Following the Great Financial Crisis, many supervisors have been tasked with a multitude of new objectives layered atop the core safety and soundness (S&S) mandate, which is difficult to define. Some of these new remits are broad and driven by governmental priorities, clouding the demarcation between prudential and political spheres.
As supervisory remits multiply and converge with political interests, the potential for conflicts between S&S and other mandates grow. Actions taken by supervisors to fulfil their expanded role affect broader segments of society. This calls for a robust accountability regime to assess supervisors' performance. In practice, such mechanisms are difficult to implement due to challenges in prioritising, defining, measuring, and overseeing multiple supervisory mandates.

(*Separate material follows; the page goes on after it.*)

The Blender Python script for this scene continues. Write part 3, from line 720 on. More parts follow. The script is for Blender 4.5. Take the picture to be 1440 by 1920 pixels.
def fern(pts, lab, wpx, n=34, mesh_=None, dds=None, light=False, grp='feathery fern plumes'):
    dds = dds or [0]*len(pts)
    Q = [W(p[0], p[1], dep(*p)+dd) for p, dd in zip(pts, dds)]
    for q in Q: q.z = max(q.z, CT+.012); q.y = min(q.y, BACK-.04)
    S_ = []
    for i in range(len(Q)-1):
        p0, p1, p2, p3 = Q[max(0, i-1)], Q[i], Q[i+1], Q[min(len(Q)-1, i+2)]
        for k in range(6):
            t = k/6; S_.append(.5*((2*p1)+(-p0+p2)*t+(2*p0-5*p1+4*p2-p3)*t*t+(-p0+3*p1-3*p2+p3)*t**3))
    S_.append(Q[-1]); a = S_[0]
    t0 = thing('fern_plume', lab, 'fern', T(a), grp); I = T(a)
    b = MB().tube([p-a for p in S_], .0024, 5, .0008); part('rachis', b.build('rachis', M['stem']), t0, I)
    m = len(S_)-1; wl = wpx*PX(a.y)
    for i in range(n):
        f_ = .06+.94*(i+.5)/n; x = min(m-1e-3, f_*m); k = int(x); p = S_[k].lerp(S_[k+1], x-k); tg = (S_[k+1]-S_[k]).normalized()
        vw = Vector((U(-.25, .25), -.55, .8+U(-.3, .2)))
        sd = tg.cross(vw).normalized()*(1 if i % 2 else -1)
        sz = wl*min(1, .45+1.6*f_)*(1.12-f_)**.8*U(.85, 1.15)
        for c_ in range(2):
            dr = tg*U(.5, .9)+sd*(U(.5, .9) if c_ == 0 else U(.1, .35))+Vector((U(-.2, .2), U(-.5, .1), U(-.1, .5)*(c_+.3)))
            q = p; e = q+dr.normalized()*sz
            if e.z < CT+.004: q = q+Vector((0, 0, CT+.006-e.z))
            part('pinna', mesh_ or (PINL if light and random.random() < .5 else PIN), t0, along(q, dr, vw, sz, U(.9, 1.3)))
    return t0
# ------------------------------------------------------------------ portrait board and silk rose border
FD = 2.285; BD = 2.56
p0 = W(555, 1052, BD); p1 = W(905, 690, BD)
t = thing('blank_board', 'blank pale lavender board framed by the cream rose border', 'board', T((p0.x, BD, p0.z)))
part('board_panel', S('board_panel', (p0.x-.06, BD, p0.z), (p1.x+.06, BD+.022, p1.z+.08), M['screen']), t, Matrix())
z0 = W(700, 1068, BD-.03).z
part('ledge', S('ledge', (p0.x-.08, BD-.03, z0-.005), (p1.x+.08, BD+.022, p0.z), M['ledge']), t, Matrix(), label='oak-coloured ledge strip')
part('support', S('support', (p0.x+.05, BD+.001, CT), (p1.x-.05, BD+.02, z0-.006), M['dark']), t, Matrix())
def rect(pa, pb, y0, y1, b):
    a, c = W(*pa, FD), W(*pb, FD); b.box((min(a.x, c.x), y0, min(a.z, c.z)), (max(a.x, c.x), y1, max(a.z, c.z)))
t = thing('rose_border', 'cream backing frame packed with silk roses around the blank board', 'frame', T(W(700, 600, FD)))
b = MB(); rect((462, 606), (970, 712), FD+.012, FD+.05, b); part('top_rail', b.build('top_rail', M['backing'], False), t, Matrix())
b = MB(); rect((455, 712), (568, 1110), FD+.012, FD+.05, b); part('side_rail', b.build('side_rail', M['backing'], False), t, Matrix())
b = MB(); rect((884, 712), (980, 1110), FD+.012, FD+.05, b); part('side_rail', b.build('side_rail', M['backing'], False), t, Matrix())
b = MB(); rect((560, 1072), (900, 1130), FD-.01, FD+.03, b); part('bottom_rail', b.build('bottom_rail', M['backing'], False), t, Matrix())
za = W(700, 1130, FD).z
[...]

Legislative bodies can strengthen the accountability of supervisors by prioritising the S&S mandate and setting clear objectives that supervisors can report on. The establishment of independent oversight bodies to assess supervisors' performance can further enhance accountability.
Banking authorities can also foster accountability by publishing statements on their interpretation of S&S and other remits and how they plan to fulfil them. Self-assessments – backed by a range of well designed metrics that consider outcomes – can help stakeholders better evaluate how they deliver the S&S and other remits.
Robust accountability regimes need to be balanced with mechanisms to shield supervisors' from undue political or industry interference and to preserve their operational independence.